07-23-2013 08:59 AM - edited 03-07-2019 02:32 PM
Good morning,
I have been assigned the task of mapping and documenting our network, unfortunately there is no existing documentation or mapping....big surprise.
In any case we currently have 10 3750G's situated in 3 locations within our plant. Each group is interconnected with fibre, and the PC's and printers are all regular gig-ethernet, a total of 156. There is no redundancy between the switches and all 156 PC's are on VLAN 1, totally flat topology.
None of the switchports are labeled, and the switch racks and cabinets are quite disorganized.
If I could get some suggestions as to where to begin unraveling and documenting this I would be ever so appreciative. I will have Telnet access to the switches and CDP is running. As you may imagine I'm a little overwhelmed and not exactly what the first step should be. I should also add that I will be unable to implement any VLANs at this time, as that has to have corporate approval...we'll save that for another day.
Thanks in advance for any thoughts or advice on how to begin.
07-23-2013 09:16 AM
Hey Howard,
There's a free tool available from solarwinds that I've used with vairous degrees of success. From the sounds of your scenario, this may workout quite well. If you enable SNMP on the 3750s you'll get even more information for your documentation. IOS, ports, vlans, etc... Enabling SNMP is easy enough and you can find tons of examples online.
It's called Network Topolgy Mapper
http://www.solarwinds.com/downloads/
It will ask you to register before downloading, and they will email you to follow up, but otherwise it is free.
Good luck and hope it helps.
Thanks,
Rob
07-23-2013 09:54 AM
A NMS like SolarWinds, which has some sort of auto discovery would be an excellent place to start and is something you will most likely want to implement on your network to maintain and operate it too. In the short term you can, use a program that is free which is called Nmap (http://nmap.org/), which is a port scanner. The tool can be used for many reasons as it is pretty versitile, but in your case a general tcp scan of your network would give you an idea of what devices are on your network and how to go about accessesing them.
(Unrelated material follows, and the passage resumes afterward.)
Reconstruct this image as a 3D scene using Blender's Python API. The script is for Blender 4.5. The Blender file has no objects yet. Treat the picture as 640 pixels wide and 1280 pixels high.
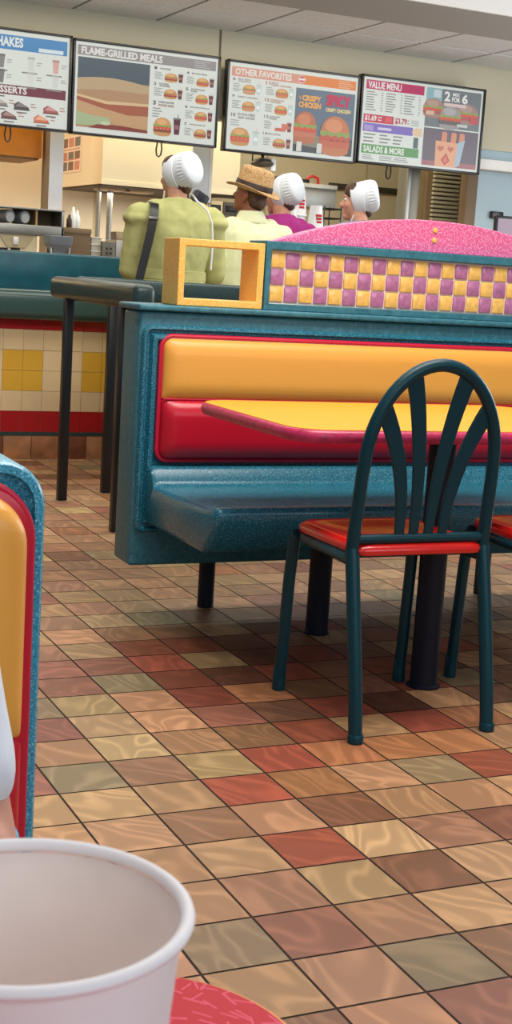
import bpy, bmesh, math, random
from mathutils import Vector, Matrix, noise
random.seed(7)
SC = bpy.context.scene
COL = SC.collection
PI = math.pi
# ---------------------------------------------------------------- camera
CAM_LOC = Vector((-1.096, -1.948, 1.053)); PITCH, ROLL, YAW = 1.401, 0.062, -0.435; FPX = 1739.0
CAM_R = Matrix.Rotation(YAW, 3, 'Z') @ Matrix.Rotation(PITCH, 3, 'X') @ Matrix.Rotation(ROLL, 3, 'Z')
def ray(px, py): return CAM_R @ Vector(((px-320)/FPX, -(py-640)/FPX, -1))
def at(px, py, Y):
    d = ray(px, py); return CAM_LOC + d*((Y-CAM_LOC.y)/d.y)
def atx(px, py, X):
    d = ray(px, py); return CAM_LOC + d*((X-CAM_LOC.x)/d.x)
cam = bpy.data.objects.new('camera', bpy.data.cameras.new('camera')); COL.objects.link(cam)
M4 = CAM_R.to_4x4(); M4.translation = CAM_LOC; cam.matrix_world = M4
cam.data.sensor_width = 36; cam.data.sensor_fit = 'AUTO'; cam.data.lens = FPX*36/1280
cam.data.clip_start = .02; cam.data.clip_end = 60
cam.data.dof.use_dof = True; cam.data.dof.focus_distance = 3.8; cam.data.dof.aperture_fstop = 44
SC.camera = cam
# ---------------------------------------------------------------- materials
def lin(c):
    return tuple((v/255/12.92 if v/255 <= .04045 else ((v/255+.055)/1.055)**2.4) for v in c) + (1,)
MATS = {}
def mat(name, col, rough=.5, metal=0, spec=.5, speck=None, scale=300, bump=0, bscale=40, trans=0, coat=0, sss=0, var=0, vscale=6):
    if name in MATS: return MATS[name]
    m = bpy.data.materials.new(name); m.use_nodes = True; MATS[name] = m
    nt = m.node_tree; N = nt.nodes; L = nt.links; b = N['Principled BSDF']
    b.inputs['Base Color'].default_value = lin(col); b.inputs['Roughness'].default_value = rough
    b.inputs['Metallic'].default_value = metal; b.inputs['Specular IOR Level'].default_value = spec
    b.inputs['Transmission Weight'].default_value = trans; b.inputs['Coat Weight'].default_value = coat
    b.inputs['Coat Roughness'].default_value = .15
    tc = N.new('ShaderNodeTexCoord')
    src = None
    if speck or var:
        n = N.new('ShaderNodeTexNoise'); n.inputs['Scale'].default_value = scale if speck else vscale
        n.inputs['Detail'].default_value = 2; L.new(tc.outputs['Object'], n.inputs['Vector'])
        r = N.new('ShaderNodeValToRGB'); L.new(n.outputs['Fac'], r.inputs['Fac'])
        e = r.color_ramp.elements
        if speck:
            e[0].position = .34; e[0].color = lin(speck[0]); e[1].position = .66; e[1].color = lin(speck[1])
            k = e.new(.44); k.color = lin(col); k = e.new(.56); k.color = lin(col)
        else:
            e[0].position = .3; e[0].color = lin([v*(1-var) for v in col]); e[1].position = .7; e[1].color = lin([min(255, v*(1+var)) for v in col])
        L.new(r.outputs['Color'], b.inputs['Base Color'])
    if bump:
        n2 = N.new('ShaderNodeTexNoise'); n2.inputs['Scale'].default_value = bscale; n2.inputs['Detail'].default_value = 3
        L.new(tc.outputs['Object'], n2.inputs['Vector'])
        bp = N.new('ShaderNodeBump'); bp.inputs['Strength'].default_value = bump; bp.inputs['Distance'].default_value = .01
        L.new(n2.outputs['Fac'], bp.inputs['Height']); L.new(bp.outputs['Normal'], b.inputs['Normal'])
    return m
def screen(name, col, e=SCREEN_E if 'SCREEN_E' in globals() else .62):
    if name in MATS: return MATS[name]
    m = bpy.data.materials.new(name); m.use_nodes = True; MATS[name] = m
    b = m.node_tree.nodes['Principled BSDF']
    b.inputs['Base Color'].default_value = lin([v*.35 for v in col]); b.inputs['Roughness'].default_value = .35
    b.inputs['Emission Color'].default_value = lin(col); b.inputs['Emission Strength'].default_value = e
    return m
def flecked(name, base, fleck, plane='XY', scale=42, L_=.36, W_=.075, rough=.35):
    m = bpy.data.materials.new(name); m.use_nodes = True; MATS[name] = m
    nt = m.node_tree; N = nt.nodes; L = nt.links; b = N['Principled BSDF']; b.inputs['Roughness'].default_value = rough; b.inputs['Specular IOR Level'].default_value = .2
    tc = N.new('ShaderNodeTexCoord'); sp = N.new('ShaderNodeSeparateXYZ'); L.new(tc.outputs['Object'], sp.inputs[0])
    masks = []
    for k in range(2):
        cb = N.new('ShaderNodeCombineXYZ'); L.new(sp.outputs[0], cb.inputs[0]); L.new(sp.outputs['Y' if plane == 'XY' else 'Z'], cb.inputs[1])
        sc = N.new('ShaderNodeVectorMath'); sc.operation = 'MULTIPLY_ADD'; L.new(cb.outputs[0], sc.inputs[0])
        s = scale*(1+.23*k); sc.inputs[1].default_value = (s, s, s); sc.inputs[2].default_value = (3.7*k, 8.1*k, 0)
        v = N.new('ShaderNodeTexVoronoi'); v.voronoi_dimensions = '2D'; v.inputs['Scale'].default_value = 1
        L.new(sc.outputs[0], v.inputs['Vector'])
        d = N.new('ShaderNodeVectorMath'); d.operation = 'SUBTRACT'; L.new(sc.outputs[0], d.inputs[0]); L.new(v.outputs['Position'], d.inputs[1])
        cs = N.new('ShaderNodeSeparateColor'); L.new(v.outputs['Color'], cs.inputs[0])
        a = N.new('ShaderNodeMath'); a.operation = 'MULTIPLY'; L.new(cs.outputs[0], a.inputs[0]); a.inputs[1].default_value = 6.283
        ro = N.new('ShaderNodeVectorRotate'); ro.rotation_type = 'Z_AXIS'; L.new(d.outputs[0], ro.inputs['Vector']); L.new(a.outputs[0], ro.inputs['Angle'])
        s2 = N.new('ShaderNodeSeparateXYZ'); L.new(ro.outputs[0], s2.inputs[0])
        res = []
        for ax, lim in ((0, L_), (1, W_)):
            ab = N.new('ShaderNodeMath'); ab.operation = 'ABSOLUTE'; L.new(s2.outputs[ax], ab.inputs[0])
            lt = N.new('ShaderNodeMath'); lt.operation = 'LESS_THAN'; L.new(ab.outputs[0], lt.inputs[0]); lt.inputs[1].default_value = lim; res.append(lt)
        mu = N.new('ShaderNodeMath'); mu.operation = 'MULTIPLY'; L.new(res[0].outputs[0], mu.inputs[0]); L.new(res[1].outputs[0], mu.inputs[1]); masks.append(mu)
    mx = N.new('ShaderNodeMath'); mx.operation = 'MAXIMUM'; L.new(masks[0].outputs[0], mx.inputs[0]); L.new(masks[1].outputs[0], mx.inputs[1])
    mix = N.new('ShaderNodeMix'); mix.data_type = 'RGBA'; L.new(mx.outputs[0], mix.inputs['Factor'])
    mix.inputs['A'].default_value = lin(base); mix.inputs['B'].default_value = lin(fleck); L.new(mix.outputs['Result'], b.inputs['Base Color'])
    return m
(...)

However, ultimately there is no program that is going to replace the down and dirty of tracing out the physical connections via the CLI. Remember, "Show mac address-table", "Show ip arp", and "show cdp neighbor detail" are going to be your best friends.
07-23-2013 10:18 AM
Thanks guys for the input on where to start. I just need to break this down into little bites otherwise it's just gets overwhelming. I always knew that the CLI was going to be where the real info was going to ultimately be.
Thanks again.
07-23-2013 10:19 AM
If you will not be implementing a more complicated topology for a bit I would just get a physical mapping for now with show CDP neighbors like this. Us visio to doc it out then and build up incrementally from there as the network grows.
I typically don't bother with edge ports for hosts/printers but would try to document ports servers connect to with a show mac address table command or even the mac traceroute tool on the Cisco devices link this.